◆ **What you need to do**
Write out the listing, please, but only from its first line through the line containing "random.seed(7)", exactly as given and without pictures.

◆ **Provided material**
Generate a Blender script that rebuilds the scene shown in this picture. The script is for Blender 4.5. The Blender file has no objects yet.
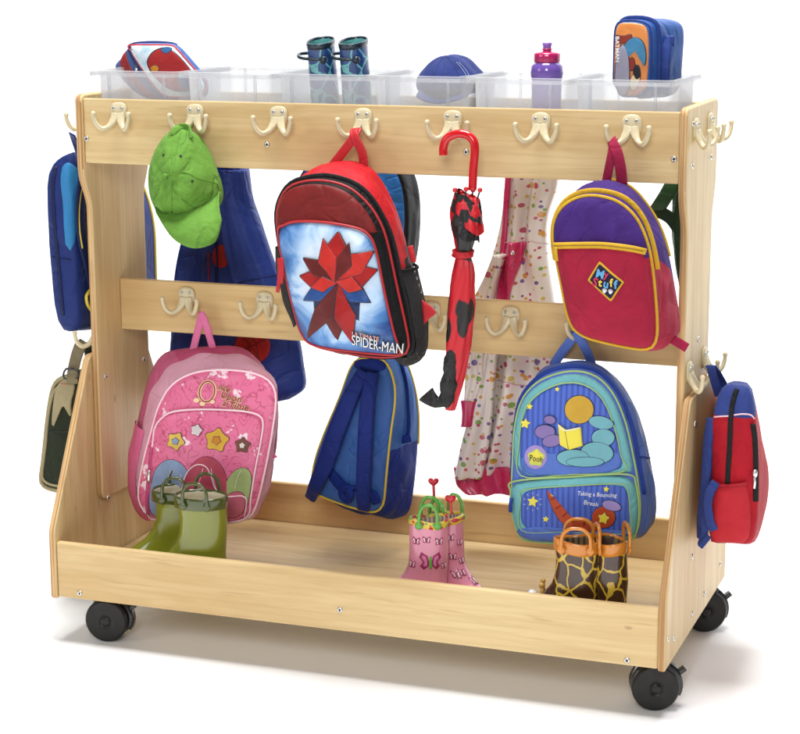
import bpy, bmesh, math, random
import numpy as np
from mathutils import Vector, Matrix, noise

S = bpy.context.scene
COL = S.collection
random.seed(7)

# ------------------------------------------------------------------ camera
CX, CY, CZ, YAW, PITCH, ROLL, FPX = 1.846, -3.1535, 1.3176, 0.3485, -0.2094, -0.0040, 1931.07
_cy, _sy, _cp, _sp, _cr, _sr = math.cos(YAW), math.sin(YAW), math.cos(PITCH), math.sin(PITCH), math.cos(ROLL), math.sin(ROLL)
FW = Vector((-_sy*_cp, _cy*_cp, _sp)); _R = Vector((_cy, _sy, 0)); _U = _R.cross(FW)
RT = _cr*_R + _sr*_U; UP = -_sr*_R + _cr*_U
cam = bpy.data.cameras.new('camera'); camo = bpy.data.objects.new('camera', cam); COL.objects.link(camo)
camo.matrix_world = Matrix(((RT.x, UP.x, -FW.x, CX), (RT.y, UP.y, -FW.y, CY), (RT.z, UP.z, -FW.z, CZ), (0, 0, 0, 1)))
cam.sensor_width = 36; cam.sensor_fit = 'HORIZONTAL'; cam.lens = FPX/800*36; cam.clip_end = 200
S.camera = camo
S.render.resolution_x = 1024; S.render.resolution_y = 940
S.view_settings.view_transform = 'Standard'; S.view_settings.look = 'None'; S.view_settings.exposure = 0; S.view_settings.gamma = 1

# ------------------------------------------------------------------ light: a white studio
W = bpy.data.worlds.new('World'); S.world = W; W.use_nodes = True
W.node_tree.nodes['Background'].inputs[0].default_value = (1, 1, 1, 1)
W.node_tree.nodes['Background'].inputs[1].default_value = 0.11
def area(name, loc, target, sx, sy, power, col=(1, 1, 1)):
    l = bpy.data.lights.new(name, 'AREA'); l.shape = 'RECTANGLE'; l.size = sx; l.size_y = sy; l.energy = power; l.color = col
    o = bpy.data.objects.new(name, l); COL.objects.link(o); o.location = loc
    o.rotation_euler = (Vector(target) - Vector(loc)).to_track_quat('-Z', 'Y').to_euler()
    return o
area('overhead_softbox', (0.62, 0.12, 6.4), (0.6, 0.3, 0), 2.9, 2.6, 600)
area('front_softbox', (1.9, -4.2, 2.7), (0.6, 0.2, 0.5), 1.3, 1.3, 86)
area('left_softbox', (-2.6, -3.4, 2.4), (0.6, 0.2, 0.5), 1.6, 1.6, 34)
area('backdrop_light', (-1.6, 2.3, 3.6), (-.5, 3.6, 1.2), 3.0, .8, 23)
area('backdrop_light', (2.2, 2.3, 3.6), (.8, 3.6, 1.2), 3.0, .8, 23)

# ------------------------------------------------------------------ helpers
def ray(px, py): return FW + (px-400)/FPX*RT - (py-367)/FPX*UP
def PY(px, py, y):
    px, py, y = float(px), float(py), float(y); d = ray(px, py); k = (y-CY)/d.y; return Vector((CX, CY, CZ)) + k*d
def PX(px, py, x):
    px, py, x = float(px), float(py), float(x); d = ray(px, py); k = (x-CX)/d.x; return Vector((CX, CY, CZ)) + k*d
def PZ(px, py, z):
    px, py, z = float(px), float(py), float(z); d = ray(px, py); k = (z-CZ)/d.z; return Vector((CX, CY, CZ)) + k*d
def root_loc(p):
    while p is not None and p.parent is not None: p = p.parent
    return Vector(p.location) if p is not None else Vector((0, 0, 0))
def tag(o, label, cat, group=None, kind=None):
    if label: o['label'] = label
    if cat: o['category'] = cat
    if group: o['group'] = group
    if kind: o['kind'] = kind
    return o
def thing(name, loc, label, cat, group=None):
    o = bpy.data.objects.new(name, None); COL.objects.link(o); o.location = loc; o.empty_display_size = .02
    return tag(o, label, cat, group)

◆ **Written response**
Generate a Blender script that rebuilds the scene shown in this picture. The script is for Blender 4.5. The Blender file has no objects yet.
import bpy, bmesh, math, random
import numpy as np
from mathutils import Vector, Matrix, noise

S = bpy.context.scene
COL = S.collection
random.seed(7)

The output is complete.